EXERCISE OBJECTIVE =
Look through the lines below and extract each one that contains "from".

━━━ SOURCE MATERIAL

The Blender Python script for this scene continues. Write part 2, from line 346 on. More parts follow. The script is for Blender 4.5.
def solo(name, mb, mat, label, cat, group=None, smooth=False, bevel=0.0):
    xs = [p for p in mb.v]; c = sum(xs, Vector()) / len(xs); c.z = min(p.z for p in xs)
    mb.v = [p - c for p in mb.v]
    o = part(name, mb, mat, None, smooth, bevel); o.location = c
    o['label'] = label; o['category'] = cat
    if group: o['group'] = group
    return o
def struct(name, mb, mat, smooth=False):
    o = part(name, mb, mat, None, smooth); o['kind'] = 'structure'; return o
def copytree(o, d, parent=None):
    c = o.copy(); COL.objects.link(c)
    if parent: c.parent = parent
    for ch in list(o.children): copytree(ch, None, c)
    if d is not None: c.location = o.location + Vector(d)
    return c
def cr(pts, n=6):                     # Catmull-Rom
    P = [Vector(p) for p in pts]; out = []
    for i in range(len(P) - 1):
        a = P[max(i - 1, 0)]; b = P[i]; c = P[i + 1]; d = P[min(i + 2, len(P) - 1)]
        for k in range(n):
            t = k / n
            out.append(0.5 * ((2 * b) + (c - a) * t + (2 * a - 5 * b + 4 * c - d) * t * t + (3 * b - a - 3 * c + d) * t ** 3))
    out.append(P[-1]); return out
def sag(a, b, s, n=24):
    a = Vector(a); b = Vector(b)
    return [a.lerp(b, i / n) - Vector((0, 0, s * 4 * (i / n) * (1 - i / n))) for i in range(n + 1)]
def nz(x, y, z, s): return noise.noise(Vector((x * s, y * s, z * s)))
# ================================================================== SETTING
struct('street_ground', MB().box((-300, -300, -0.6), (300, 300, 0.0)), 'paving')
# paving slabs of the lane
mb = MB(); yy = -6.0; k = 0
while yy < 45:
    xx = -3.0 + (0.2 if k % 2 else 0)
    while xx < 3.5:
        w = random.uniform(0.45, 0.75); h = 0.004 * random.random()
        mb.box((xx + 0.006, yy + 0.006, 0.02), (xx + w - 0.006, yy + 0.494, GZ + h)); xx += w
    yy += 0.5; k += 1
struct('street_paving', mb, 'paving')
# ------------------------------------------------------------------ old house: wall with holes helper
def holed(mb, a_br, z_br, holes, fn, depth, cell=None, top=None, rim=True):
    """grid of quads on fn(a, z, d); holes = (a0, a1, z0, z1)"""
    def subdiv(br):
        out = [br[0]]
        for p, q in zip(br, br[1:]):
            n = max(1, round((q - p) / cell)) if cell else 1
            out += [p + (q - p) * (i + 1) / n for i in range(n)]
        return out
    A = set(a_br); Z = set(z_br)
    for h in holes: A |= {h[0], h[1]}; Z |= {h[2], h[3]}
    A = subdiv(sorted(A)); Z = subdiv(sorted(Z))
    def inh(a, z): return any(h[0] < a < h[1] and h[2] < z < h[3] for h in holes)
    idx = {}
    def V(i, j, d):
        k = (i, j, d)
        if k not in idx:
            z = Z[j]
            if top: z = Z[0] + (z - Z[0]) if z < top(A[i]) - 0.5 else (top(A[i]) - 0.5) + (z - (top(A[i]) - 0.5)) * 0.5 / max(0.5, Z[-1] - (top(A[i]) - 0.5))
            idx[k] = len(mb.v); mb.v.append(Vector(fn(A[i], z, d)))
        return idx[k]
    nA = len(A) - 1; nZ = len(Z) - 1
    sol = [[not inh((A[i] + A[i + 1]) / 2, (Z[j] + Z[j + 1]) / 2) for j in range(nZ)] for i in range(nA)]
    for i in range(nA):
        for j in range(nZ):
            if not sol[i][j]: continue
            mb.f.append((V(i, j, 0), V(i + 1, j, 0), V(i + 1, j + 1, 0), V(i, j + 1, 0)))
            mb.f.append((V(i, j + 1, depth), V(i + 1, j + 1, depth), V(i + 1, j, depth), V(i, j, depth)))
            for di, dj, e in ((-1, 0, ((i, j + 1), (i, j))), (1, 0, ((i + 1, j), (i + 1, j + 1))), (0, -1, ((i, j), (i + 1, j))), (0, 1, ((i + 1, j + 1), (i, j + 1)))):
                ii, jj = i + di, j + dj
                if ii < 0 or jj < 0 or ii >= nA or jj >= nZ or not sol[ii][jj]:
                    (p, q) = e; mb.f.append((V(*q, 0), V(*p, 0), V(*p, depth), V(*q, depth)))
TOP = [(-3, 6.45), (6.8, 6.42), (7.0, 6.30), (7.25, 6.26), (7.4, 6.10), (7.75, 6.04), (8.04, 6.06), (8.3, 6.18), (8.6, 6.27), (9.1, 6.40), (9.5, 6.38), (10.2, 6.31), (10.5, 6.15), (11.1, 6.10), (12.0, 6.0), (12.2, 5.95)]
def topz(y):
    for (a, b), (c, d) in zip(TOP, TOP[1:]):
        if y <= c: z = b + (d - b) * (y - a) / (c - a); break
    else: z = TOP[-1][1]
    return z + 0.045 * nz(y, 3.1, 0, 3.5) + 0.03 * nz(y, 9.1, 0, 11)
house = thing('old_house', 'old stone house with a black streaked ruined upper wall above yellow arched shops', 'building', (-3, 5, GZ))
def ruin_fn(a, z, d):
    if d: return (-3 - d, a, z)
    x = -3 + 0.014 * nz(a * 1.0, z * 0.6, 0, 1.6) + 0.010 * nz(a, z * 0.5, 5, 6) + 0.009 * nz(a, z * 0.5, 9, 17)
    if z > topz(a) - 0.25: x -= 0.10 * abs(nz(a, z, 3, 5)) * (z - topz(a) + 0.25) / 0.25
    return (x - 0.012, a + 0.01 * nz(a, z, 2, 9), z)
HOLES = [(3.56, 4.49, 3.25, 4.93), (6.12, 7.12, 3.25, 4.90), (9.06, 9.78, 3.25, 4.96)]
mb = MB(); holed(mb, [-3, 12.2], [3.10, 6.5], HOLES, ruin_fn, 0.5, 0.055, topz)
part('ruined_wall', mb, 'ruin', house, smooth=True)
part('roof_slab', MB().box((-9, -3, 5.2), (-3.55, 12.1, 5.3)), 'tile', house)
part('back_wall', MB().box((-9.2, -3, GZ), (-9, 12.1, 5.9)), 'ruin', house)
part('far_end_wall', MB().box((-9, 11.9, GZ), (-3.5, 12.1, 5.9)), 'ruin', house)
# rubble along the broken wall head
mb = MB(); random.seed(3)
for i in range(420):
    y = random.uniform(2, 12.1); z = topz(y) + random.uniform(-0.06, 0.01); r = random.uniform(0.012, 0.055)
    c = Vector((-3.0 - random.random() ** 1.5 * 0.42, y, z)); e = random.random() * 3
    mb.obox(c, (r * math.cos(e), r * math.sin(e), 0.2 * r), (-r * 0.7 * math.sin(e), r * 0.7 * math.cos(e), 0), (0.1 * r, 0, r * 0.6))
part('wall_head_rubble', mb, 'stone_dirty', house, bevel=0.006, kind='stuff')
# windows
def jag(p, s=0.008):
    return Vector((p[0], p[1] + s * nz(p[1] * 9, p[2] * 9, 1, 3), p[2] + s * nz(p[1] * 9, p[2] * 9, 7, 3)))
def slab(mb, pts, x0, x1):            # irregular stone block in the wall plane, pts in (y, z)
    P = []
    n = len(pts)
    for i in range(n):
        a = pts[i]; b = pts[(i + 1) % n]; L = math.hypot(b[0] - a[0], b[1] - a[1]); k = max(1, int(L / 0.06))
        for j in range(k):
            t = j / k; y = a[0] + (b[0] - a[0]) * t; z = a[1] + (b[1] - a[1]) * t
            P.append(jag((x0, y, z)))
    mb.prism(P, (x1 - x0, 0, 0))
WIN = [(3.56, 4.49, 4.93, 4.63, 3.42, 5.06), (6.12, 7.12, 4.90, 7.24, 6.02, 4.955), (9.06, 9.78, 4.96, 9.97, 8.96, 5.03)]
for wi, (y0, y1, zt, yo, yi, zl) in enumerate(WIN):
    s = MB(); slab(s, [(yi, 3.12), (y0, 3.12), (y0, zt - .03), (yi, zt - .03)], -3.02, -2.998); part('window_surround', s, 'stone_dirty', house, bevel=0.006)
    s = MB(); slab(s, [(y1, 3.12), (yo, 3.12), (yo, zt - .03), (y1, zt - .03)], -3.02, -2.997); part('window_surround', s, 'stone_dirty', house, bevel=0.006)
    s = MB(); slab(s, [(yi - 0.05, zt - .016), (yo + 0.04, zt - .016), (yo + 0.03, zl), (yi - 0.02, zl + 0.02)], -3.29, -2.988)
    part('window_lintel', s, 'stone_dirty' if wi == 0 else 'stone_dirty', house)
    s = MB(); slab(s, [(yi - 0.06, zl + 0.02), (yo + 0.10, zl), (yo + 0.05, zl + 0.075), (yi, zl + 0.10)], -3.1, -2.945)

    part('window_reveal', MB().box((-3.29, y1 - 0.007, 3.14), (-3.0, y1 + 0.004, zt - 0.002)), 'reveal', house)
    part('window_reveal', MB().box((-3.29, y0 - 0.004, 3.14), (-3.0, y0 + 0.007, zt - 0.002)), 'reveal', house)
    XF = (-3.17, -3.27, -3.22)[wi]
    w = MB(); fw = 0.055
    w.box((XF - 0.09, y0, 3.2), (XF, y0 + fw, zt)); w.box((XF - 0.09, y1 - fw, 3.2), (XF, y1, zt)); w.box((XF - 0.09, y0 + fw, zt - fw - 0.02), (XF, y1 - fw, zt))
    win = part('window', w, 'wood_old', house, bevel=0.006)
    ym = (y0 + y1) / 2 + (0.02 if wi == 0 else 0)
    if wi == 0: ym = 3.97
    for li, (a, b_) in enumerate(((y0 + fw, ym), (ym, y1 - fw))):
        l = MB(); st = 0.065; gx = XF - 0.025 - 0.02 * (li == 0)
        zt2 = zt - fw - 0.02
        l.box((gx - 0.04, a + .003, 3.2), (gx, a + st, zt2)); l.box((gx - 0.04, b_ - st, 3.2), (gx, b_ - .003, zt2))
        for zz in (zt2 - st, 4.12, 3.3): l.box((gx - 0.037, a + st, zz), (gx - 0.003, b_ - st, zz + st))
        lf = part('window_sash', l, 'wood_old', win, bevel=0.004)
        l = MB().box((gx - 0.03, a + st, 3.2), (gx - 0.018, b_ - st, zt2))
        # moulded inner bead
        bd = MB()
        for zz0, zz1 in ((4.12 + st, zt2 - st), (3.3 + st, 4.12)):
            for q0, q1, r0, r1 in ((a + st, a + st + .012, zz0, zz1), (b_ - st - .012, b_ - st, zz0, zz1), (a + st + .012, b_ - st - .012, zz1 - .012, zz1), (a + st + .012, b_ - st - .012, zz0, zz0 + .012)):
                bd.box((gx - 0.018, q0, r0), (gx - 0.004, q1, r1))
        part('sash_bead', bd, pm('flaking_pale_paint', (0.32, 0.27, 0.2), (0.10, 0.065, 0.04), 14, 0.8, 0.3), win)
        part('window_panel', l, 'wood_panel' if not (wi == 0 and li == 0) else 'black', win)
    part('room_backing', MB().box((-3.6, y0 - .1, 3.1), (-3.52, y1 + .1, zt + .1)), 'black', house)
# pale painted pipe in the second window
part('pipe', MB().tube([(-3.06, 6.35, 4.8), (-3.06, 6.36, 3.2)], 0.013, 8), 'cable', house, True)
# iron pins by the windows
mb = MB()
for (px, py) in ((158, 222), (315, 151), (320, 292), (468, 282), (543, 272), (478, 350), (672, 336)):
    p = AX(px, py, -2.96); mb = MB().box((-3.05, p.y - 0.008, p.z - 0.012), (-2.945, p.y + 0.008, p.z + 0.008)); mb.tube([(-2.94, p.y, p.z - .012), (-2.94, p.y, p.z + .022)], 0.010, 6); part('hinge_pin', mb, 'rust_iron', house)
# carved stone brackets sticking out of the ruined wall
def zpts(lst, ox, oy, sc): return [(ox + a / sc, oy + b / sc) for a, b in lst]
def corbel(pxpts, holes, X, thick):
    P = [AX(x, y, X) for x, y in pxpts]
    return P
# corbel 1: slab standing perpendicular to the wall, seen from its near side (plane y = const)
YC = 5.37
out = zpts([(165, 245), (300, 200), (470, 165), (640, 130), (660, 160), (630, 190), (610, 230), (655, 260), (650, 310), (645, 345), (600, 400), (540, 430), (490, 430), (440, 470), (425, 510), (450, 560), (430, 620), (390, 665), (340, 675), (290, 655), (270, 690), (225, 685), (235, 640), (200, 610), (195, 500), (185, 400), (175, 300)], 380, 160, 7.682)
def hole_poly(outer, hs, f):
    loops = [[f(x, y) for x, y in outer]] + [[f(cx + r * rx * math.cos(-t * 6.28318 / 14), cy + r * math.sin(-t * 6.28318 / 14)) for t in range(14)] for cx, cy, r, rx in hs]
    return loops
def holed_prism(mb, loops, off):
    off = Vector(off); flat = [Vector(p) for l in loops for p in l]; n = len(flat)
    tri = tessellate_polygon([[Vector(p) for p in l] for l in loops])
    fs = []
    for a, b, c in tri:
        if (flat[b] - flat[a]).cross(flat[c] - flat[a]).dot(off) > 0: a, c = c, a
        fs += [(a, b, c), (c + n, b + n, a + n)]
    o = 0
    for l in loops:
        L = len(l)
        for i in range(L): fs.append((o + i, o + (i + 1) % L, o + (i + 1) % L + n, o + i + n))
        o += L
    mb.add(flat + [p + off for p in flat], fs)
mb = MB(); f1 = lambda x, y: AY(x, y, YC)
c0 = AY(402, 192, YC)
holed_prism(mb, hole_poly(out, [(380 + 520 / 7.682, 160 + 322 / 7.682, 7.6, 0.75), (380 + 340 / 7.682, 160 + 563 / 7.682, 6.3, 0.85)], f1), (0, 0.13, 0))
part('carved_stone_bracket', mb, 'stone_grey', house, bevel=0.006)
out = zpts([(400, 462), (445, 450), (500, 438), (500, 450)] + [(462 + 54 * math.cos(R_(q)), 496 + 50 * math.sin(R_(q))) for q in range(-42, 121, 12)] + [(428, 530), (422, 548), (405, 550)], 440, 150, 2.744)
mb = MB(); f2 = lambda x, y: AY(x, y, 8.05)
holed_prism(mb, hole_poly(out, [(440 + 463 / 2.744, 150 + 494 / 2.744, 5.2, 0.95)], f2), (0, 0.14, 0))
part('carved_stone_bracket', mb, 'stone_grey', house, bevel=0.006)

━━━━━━

FINAL RESULT =
The Blender Python script for this scene continues. Write part 2, from line 346 on. More parts follow. The script is for Blender 4.5.
# corbel 1: slab standing perpendicular to the wall, seen from its near side (plane y = const)